IEEE shows Janus can bridge WebRTC and MoQ
Researchers at IEEE have demonstrated the first practical interoperability between WebRTC and Media over QUIC (MoQ) by extending the open-source Janus WebRTC Media Server. This integration allows the server to bridge these two protocols, combining WebRTC's low-latency with MoQ's scalable streaming capabilities. The architectural design and implementation details are presented, confirming support for both interactive and large-scale streaming scenarios.
Key Takeaways
- IEEE describes this as the first practical demonstration of interoperability between WebRTC and Media over QUIC (MoQ).
- The team extended the open-source Janus WebRTC Media Server to act as a gateway between WebRTC and MoQ endpoints.

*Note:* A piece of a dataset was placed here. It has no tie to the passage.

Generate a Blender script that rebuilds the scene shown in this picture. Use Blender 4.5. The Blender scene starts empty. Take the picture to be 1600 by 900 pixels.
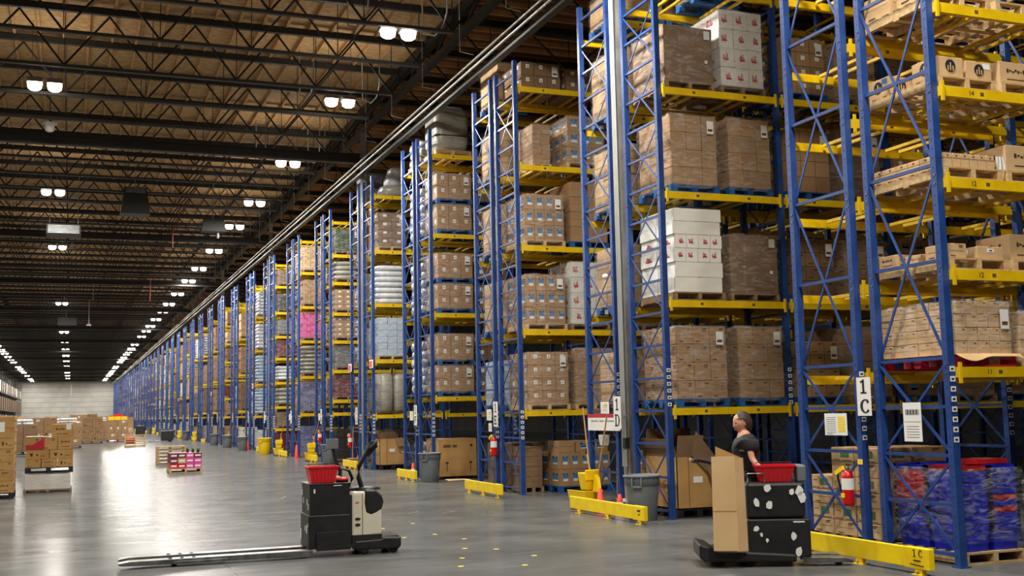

- The gateway translates both media and signaling between the two protocols.
- Experimental results confirmed support for interactive and large-scale streaming scenarios.
- The paper appears in IEEE Communications Magazine as an Early Access article, pages 1–7, with DOI 10.1109/MCOM.001.2500498.
Why It Matters
This gives streaming engineers a concrete bridge between WebRTC’s ultra-low-latency interactive model and MoQ’s scalable delivery model. The work matters because Janus can now sit between WebRTC and MoQ endpoints, translating media and signaling rather than forcing a choice between the two protocols. That makes the interoperability question more than a standards discussion; it is now an implementation path. The specific signal to watch is whether this Janus gateway approach is adopted in other open-source or production media servers, and whether the IEEE team’s experimental setup is followed by broader endpoint support.